Mientras, los niños lloran o duermen arrullados por algún tranquilizante que les administran en el albergue, porque su desconsuelo no tiene cura fácil: los espacios son campos de concentración que comparten mexicanos, salvadoreños, hondureños. En español nombran su perplejidad, su incertidumbre y su dolor. Sus padres venían por un sueño, se la jugaron cruzando la línea, viajando en la Bestia; ellos son hijos del sueño. Pero está prohibido soñar.
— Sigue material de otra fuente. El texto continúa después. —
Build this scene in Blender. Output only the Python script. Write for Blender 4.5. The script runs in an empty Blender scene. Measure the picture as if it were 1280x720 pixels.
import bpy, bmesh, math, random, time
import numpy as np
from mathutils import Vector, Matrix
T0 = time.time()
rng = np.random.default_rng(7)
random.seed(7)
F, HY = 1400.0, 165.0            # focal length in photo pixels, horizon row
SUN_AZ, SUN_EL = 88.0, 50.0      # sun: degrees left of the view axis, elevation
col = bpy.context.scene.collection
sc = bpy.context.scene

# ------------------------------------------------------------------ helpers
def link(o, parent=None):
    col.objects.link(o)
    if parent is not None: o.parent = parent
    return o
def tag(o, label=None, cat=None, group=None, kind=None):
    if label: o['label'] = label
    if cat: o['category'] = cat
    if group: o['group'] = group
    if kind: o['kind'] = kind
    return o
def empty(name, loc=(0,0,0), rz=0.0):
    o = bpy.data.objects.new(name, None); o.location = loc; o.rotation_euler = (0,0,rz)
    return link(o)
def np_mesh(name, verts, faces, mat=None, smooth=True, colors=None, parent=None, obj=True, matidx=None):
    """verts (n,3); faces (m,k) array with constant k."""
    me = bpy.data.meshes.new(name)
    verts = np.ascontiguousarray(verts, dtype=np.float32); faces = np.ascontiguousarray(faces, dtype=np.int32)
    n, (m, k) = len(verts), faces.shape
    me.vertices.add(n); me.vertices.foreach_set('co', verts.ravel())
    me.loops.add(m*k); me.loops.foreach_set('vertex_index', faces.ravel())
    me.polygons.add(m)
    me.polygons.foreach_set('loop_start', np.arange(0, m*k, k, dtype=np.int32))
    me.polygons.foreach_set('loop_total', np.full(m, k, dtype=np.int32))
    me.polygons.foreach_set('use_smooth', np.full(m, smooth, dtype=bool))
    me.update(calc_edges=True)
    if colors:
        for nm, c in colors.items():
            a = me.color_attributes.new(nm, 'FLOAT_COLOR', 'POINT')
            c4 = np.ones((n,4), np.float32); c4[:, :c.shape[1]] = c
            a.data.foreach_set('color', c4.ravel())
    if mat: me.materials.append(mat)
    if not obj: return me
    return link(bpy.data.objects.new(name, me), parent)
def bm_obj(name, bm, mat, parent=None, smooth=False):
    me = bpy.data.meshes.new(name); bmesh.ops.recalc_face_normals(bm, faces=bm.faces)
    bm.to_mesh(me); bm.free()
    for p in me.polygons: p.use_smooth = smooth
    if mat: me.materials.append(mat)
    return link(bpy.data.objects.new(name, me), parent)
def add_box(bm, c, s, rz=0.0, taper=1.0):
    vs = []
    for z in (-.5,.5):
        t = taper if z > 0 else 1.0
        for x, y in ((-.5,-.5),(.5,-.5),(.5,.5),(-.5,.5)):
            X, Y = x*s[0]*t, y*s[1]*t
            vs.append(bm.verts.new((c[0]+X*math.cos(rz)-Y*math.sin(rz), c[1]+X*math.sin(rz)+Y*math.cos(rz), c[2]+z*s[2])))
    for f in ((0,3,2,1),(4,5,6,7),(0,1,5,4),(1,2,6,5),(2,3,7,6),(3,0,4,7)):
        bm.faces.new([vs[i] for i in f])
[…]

Pienso en los niños de Morelia, en los vagones de tren atestados de criaturas de varias edades, que llegaron a la Estación Colonia en la capital para ser recibidos por autoridades y mexicanos solidarios, pienso en la oportunidad de salvarse, pero también en la orfandad de las criaturas. Algunos no volvieron a ver a sus padres que se quedaron en España para siempre o murieron en la guerra.

Melania Trump visita uno de los albergues en Texas, en la espalda de su chamarra exhibe la leyenda: I don’t care, do you? Es el colmo de la burla de la diplomacia y los derechos humanos, a quien su marido ya dio una patada en la ONU. Alegan que es contra las fake news, pero en la ambigüedad del mensaje subrayan su desinterés para el dolor de las familias y los niños, porque claramente they don’t care. Dice ahora el innombrable que no los separará sino encerrará a toda la familia, pero el monstruo ya exhibió su casta fascista. Comprendo a la mitad de ese país a quien le ofende el presidente que tiene, que recibe a un contingente de niños separados de su familia en el aeropuerto de La Guardia en Nueva York; comprendo a los amigos que se disculpan por el presidente que no los representa. Lo que no entendería es que a pesar de la portada del Times, del fuck you Trump de Robert de Niro en los Tony Awards, de las palabras de Anthony Bourdain sobre los mexicanos, de la elocuencia de las grabaciones de audio y video, aún haya quien respalde sus acciones. A esos hay que temerles.